The key asset of the location-dependent businesses is a location itself and potential customer demand which is brought by it – resorts, shops, coffee shops, transport companies, and service providers. Being located a hundred meters away from shopping or walking route will cost a profit and good customer flow. Thinking about transport or telecommunications companies or broadband providers as kinds of producers, we are wrong. They are directly dependent on assigned areas in which they can conduct their business. Take it from them and they are gone.

The ability to motivate people’s willingness to become donors defines the core of the donor-dependent organisations, i.e. charities, voluntary funds, and religious organisations. These organisations attract donors by using the emotional attachment or human willingness to sacrifice something towards a good goal or purpose to ensure their survival. Their main concern is to maximise resources through development of their ability to maintain strong and long-lasting relations with donors and thus, securing donations on a long-term basis.

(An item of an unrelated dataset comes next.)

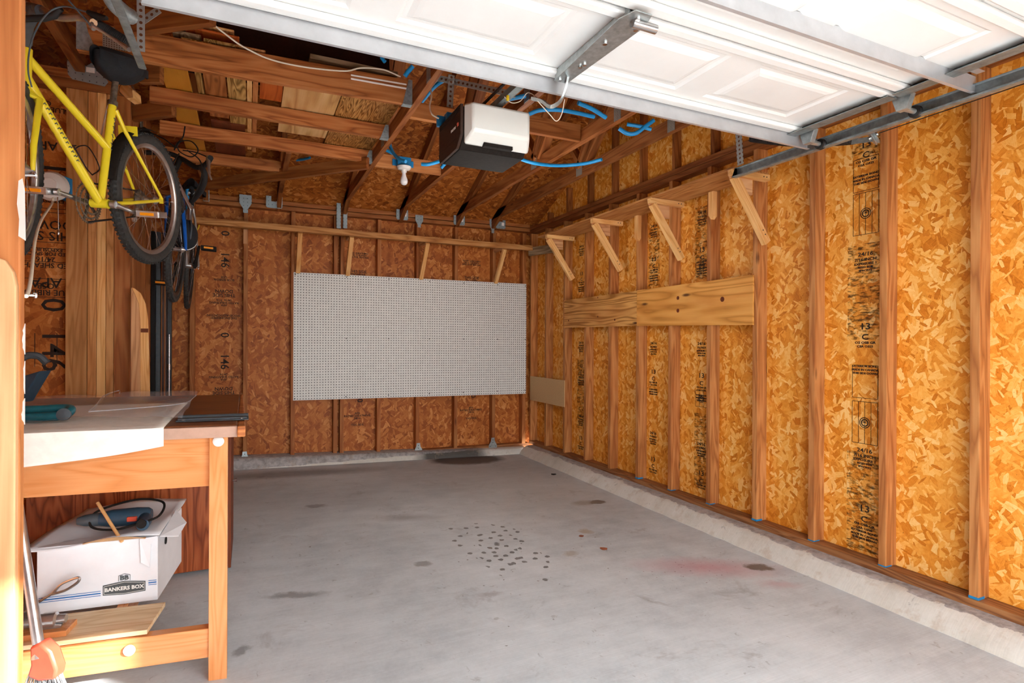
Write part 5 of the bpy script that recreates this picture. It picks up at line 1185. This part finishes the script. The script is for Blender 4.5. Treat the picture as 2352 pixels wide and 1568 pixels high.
# top: quadrilateral slab, dark
A = V((-.030, 1.835, 0)); B = V((-.036, 2.84, 0)); Cc = V((-1.3, 3.02, 0)); Dd = V((-1.3, 2.01, 0)); o0 = V((FRx, FRy, 0))/K
def slab(g, pts, z0, z1, o0=o0):
    vs = [p-o0+V((0, 0, z)) for z in (z0, z1) for p in pts]; ls = [V((-p.x, p.y, z)) for z in (z0, z1) for p in pts]; g.add(vs, [(0, 1, 2, 3), (7, 6, 5, 4), (0, 4, 5, 1), (1, 5, 6, 2), (2, 6, 7, 3), (3, 7, 4, 0)], ls)
g = MB(); slab(g, [A, B, Cc, Dd], zt-.034, zt); top = g.build('top', M_DTOP, desk, bevel=.004)
g = MB(); slab(g, [A+V((-.0, -.012, 0)), A+V((.0, -.001, 0)), Dd+V((0, -.001, 0)), Dd+V((0, -.012, 0))], zt-.036, zt-.004); g.build('front_edging', M_EDGE, top, bevel=.002)
g = MB(); slab(g, [A+V((.0, -.03, 0)), A+V((.022, -.03, 0)), B+V((.012, 0, 0)), B+V((.0, 0, 0))][::-1], zt-.034, zt-.002); g.build('side_edging', M_JOIST, top, bevel=.004)
# steel vise plate at the corner
vp_ = sZ(490, 958, ztw+.01)
t = thing('steel_plate', 'dark steel hinge plate lying on the corner of the workbench top', 'metal plate', (vp_.x, vp_.y, ztw+.001)); t.scale = (K, K, .7)
g = MB(); g.box((0, 0, .004), (.20, .075, .006), Rm); g.build('base', M_GREYP, t, bevel=.002)
g = MB(); g.cyl(tl*.098+V((0, .035, .012)), tl*-.098+V((0, .035, .012)), .011, 14); g.box(V((0, .0, .010)), (.19, .04, .006), Rm); g.build('hinge_barrel', M_GREYP, t, smooth=True)
for u in (-.08, .08): g = MB(); g.lathe([(.005, 0), (.005, .003)], tl*u+V((0, -.025, .0075)), (0, 0, 1), 12); g.build('rivet', M_STEEL, t)
# white felt, hanging over the front, and clear plastic sheet
fe = V((tl.y, -tl.x, 0)); fe = fe if fe.y < 0 else -fe
def felt(u, v):
    L = (.16+u*1.1)*K; x = V((FRx, FRy, 0))+tl*L; ov = K*(.062+.06*min(1, u*2.2))
    vv = v*1.35
    if vv < 1: p = x+bk*(.60-vv*.664)*K; z = ztw+.003+.0015*math.sin(u*30)*math.sin(v*9)
    else: q = (vv-1)/.35; p = x+bk*(-.064*K)+fe*(.006+.004*math.sin(u*24)); z = ztw+.002-q*(ov-.012+.006*math.sin(u*11))
    return p+V((0, 0, z))-V((0, 0, 0))
g = MB(); g.grid(felt, 40, 40); tag(g.build('felt_cloth', M_CLOTH, smooth=True, sol=.003), 'white felt cloth hanging over the front edge of the workbench', 'cloth')
c_ = [sZ(*p, ztw+.012) for p in ((418, 962), (455, 903), (270, 898), (60, 905), (57, 975))]
def sheet(u, v):
    a = c_[0].lerp(c_[1], v); b = V((-1.5, 2.55, 0)).lerp(V((-1.5, 3.70, 0)), v); p = a.lerp(b, u)
    h = .010+.010*math.sin(u*9+v*3)**2+.008*math.sin(v*14+u*5)+.004*math.sin(u*31)
    return V((p.x, p.y, ztw+.006+abs(h)))
g = MB(); g.grid(sheet, 60, 34); tag(g.build('plastic_sheet', M_SHEET, smooth=True), 'crinkled clear plastic sheet lying over the workbench top', 'plastic sheet')
pl = [sZ(x, y_, ztw+.03) for x, y_ in ((205, 945), (222, 928), (240, 908), (272, 897), (275, 903))]
g = MB(); g.tube(smooth_path(pl), .003, 6); g.tube(smooth_path([sZ(x, y_, ztw+.03) for x, y_ in ((205, 945), (300, 938), (420, 926), (450, 908))]), .002, 6); o = g.build('sheet_fold', M_SHEET, smooth=True); tag(o, 'raised fold line of the clear plastic on the workbench', 'plastic sheet')
# teal tool
tp = sZ(105, 958, ztw+.02)
t = thing('teal_tool', 'teal tool with a loop handle lying on the workbench', 'tool', (tp.x, tp.y, ztw+.030)); t.scale = (K, K, K)
g = MB(); ax_ = tl
g.tube(smooth_path([ax_*.14+V((0, -.02, -.005)), ax_*.03+V((0, -.025, -.004)), ax_*-.045+V((0, -.02, -.002)), ax_*-.06+V((0, .01, .01)), ax_*-.04+V((0, .03, .014)), ax_*.03+V((0, .03, .012)), ax_*.14+V((0, .03, .01))]), .013, 10); g.build('handle', M_TEAL, t, smooth=True)
g = MB(); g.lathe([(.017, 0), (.018, .012), (.010, .014)], ax_*-.052+V((0, -.02, 0)), (0, -1, .2), 18); g.build('end_knob', M_GREYP, t, smooth=True)
g = MB(); g.box(ax_*.15+V((0, 0, .0)), (.08, .07, .045), Rm); g.build('body', M_TEAL, t, bevel=.008)
t = thing('dustpan', 'dark blue grey dustpan with curved strap on the workbench', 'dustpan', sD(70, 880, 2.45)); t.scale = (K, K, K)
g = MB(); g.prism([(-.06, -.05), (-.01, -.065), (.01, -.03), (.055, .045), (-.06, .01)], (0, 0, 0), R2, (0, 0, 1), .05); g.build('pan', M_NAVY, t, bevel=.004)
g = MB(); g.tube(smooth_path([V((-.05, 0, .03)), V((-.02, 0, .09)), V((.02, 0, .095)), V((.045, 0, .07))]), [.012]*24+[.014], 8); g.build('strap', M_GREYP, t, smooth=True)

# cabinet behind the bench
CX, CY = -.084, 3.37
cb = thing('oak_cabinet', 'brown oak cabinet standing behind the workbench, drawers facing away', 'cabinet', (CX, CY, 0))
zb_c = sZ(430, 1296, 0); fzc = sD(430, 1296, 3.03).z; xl = -.95-CX
g = MB(); g.span((xl, 0, fzc), (-.014, .018, ztw-.055)); g.l = [V((v.z, v.x, v.y)) for v in g.v]; g.build('back_panel', M_DESKB, cb, bevel=.001)
g = MB(); g.span((-.014, -.0, fzc-.01), (.0, .50, ztw-.05)); g.build('side_panel', M_DARKB, cb, bevel=.001)
g = MB(); g.span((xl, .018, ztw-.07), (-.014, .5, ztw-.055)); g.build('top_panel', M_DESKB, cb)
g = MB(); g.span((xl, .018, fzc), (-.014, .5, fzc+.015)); g.build('bottom_panel', M_DESKB, cb)
for (a, b) in ((-.10, .42), (xl+.02, .42), (xl+.02, .03)): g = MB(); g.span((a, b, .036), (a+.08, b+.06, fzc)); g.build('foot', M_DARKB, cb, bevel=.002)
for px, py in ((538, 1158), (536, 1048)):
    q = sX(px, py, CX+.02)-V((CX, CY, 0)); q.y = .3; g = MB(); g.tube([V((.0, q.y, q.z)), V((.022, q.y, q.z))], [.006, .011], 12); g.build('knob', M_STEEL, cb, smooth=True)
g = MB(); g.span((-.30, CY+.0, .002), (-.075, CY+.09, .034)); tag(g.build('floor_block', M_GREYW, bevel=.003), 'flat weathered wood strip under the oak cabinet on the floor', 'block')
# carton under cabinet
ca_ = sZ(436, 1338, 0)
t = thing('small_carton', 'small white carton on the floor under the oak cabinet', 'carton', (ca_.x-.30, ca_.y+.06, .002))
g = MB(); g.span((0, 0, 0), (.30, .10, fzc-.004)); g.build('box', M_CARD, t, bevel=.002)
pq = sD(383, 1318, 2.95); text('.com', .026, V((pq.x-.01, t.location.y-.001, .052)), (1, 0, 0), (0, 0, 1), M_PRINTG, t, 'carton_lettering'); text('CODIA', .026, V((pq.x-.03, t.location.y-.001, .018)), (1, 0, 0), (0, 0, 1), M_PRINTG, t, 'carton_lettering', .0006)

# storage box
zs = zs1*K+.002
fr_, fl_ = sZ(362, 1377, zs), sZ(84, 1412, zs)
bt = thing('storage_box', 'worn white cardboard file box with torn lid under the workbench', 'box', (fr_.x, fr_.y, zs)); bt.scale = (K, K, K)
ud = (fl_-fr_); bw = ud.length/K; ud.normalize(); vd = V((-ud.y, ud.x, 0)); vd = vd if vd.y > 0 else -vd; bh = (sD(350, 1232, (fr_-V((0, 0, H))).dot(Fv)).z-zs)/K; bd = .34
RB = Matrix((ud, vd, V((0, 0, 1)))).transposed()
def Bp(u, v, z): return ud*u+vd*v+V((0, 0, z))
g = MB(); g.box(Bp(bw/2, bd/2, bh/2), (bw, bd, bh), RB); g.build('body', M_CARD, bt, bevel=.002)
g = MB()
lidp = [Bp(-.005, -.008, bh), Bp(bw+.02, -.012, bh-.004), Bp(bw*1.06, bd*.3, bh+.015), Bp(bw+.01, bd+.02, bh+.035), Bp(-.01, bd+.02, bh+.045), Bp(-.03, bd*.6, bh+.03)]
def lid(u, v):
    a = Bp(-.006+.0*v, -.008, bh+.008).lerp(Bp(bw+.035, -.016, bh-.0), u); b = Bp(-.012, bd+.02, bh+.035).lerp(Bp(bw-.02, bd+.0, bh+.03), u)
    p = a.lerp(b, v); return p+V((0, 0, .008*math.sin(u*6+v*5)-.006*math.sin(v*PI)))
g.grid(lid, 16, 12); lidm = g.build('lid', M_CARD, bt, smooth=True, sol=.004)
g = MB(); g.add([Bp(-.006, .0, bh), Bp(-.05, .05, bh-.02), Bp(-.058, .13, bh+.0), Bp(-.01, .2, bh+.03)], [(0, 1, 2, 3)]); g.add([Bp(.0, -.004, bh+.004), Bp(.05, -.006, bh), Bp(.045, -.012, bh-.075), Bp(.02, -.01, bh-.095), Bp(.018, -.008, bh-.02)], [(0, 1, 2, 3, 4)]); g.build('torn_flap', M_CARD, bt, sol=.003)
g = MB(); g.grid(lambda u, v: Bp(.03+u*.17, -.014-v*.012, bh+.006+.012*math.sin(u*PI)*v), 10, 2); g.build('torn_edge', M_CARDB, bt, sol=.003)
g = MB(); g.lathe([(.012, 0), (.012, .002)], Bp(-.001, bd*.28, bh-.045), -ud, 16); g.build('hand_hole', M_BLACK, bt)
nrm = -vd; zl = .052
g = MB(); 
for dz, hh in ((.004, .0035), (-.003, .0015), (.011, .0015)): 
    g.box(Bp(bw*.735, -.0012, zl-.012+dz), (bw*.50, .0008, hh), RB); g.box(Bp(bw*.045, -.0012, zl+.004+dz), (bw*.07, .0008, hh), RB)
g.build('blue_line', M_PRINTB, bt)
lo_ = Bp(bw*.285, -.0018, zl+.002)
lg = MB(); wd, hh = bw*.36, .036
lg.prism([(-wd/2, -hh/2), (wd*.0, -hh/2-.004), (wd/2, -hh/2), (wd/2, hh/2-.004), (0, hh/2+.004), (-wd/2, hh/2-.004)], lo_, -ud, (0, 0, 1), .0010); lgo = lg.build('logo_plate', M_PRINTG, bt)
lg = MB()
wd2, hh2 = wd*.95, hh*.80
for a, b in (((-wd2/2, -hh2/2), (0, -hh2/2-.004)), ((0, -hh2/2-.004), (wd2/2, -hh2/2)), ((wd2/2, -hh2/2), (wd2/2, hh2/2-.004)), ((wd2/2, hh2/2-.004), (0, hh2/2+.004)), ((0, hh2/2+.004), (-wd2/2, hh2/2-.004)), ((-wd2/2, hh2/2-.004), (-wd2/2, -hh2/2))):
    p, q = lo_-vd*.001-ud*a[0]+V((0, 0, a[1])), lo_-vd*.001-ud*b[0]+V((0, 0, b[1])); lg.beam(p, q, .0008, .0012, -vd if abs(a[0]-b[0]) < .001 else (0, 0, 1))
lg.build('logo_outline', M_WPLAS, lgo)
def btext(body, size, off, z, mat, bold=.0005, sx=1.):
    w = V((fr_.x, fr_.y, zs))+(lo_-vd*.0012-ud*off+V((0, 0, z)))*K; return text(body, size*K, w, -ud, (0, 0, 1), mat, bt, 'logo_lettering', bold*K, 'CENTER', sx, .0003)
btext('BANKERS BOX', .0165, 0, -.0065, M_WPLAS, .0006, 1.0); btext('BB', .020, 0, hh/2+.008, M_PRINTG, .0008, 1.1)
lg = MB()
for a, b in (((-.016, .004), (-.016, .022)), ((-.016, .022), (0, .027)), ((0, .027), (.016, .022)), ((.016, .022), (.016, .004))):
    p, q = lo_-ud*a[0]+V((0, 0, a[1]+hh/2)), lo_-ud*b[0]+V((0, 0, b[1]+hh/2)); lg.beam(p, q, .0008, .0014, -vd if abs(a[0]-b[0]) < .001 else (0, 0, 1))
lg.build('logo_cube', M_PRINTG, bt)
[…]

The rationality behind the type of venture defines its skeleton – structure, internal systems, imprinted capacities, functional flexibility – and not wasting time and money on non-core activities and features.

Developing companies in an effective way and in the line with the goals sharply increase chances for success and performance superiority. Otherwise, this is like raising a child to be an athlete by giving music lessons. Also, a company which is developed rationally has higher capitalisation value and so, return on investments.

Those who have gained an experience of starting business know well how much effort, time, money and expectations were burned for nothing leaving sad holes in the limited budget. Building a new company or reshaping young business rationally is always easier rather than looking for expensive remedies for a suffering venture with pathologies later.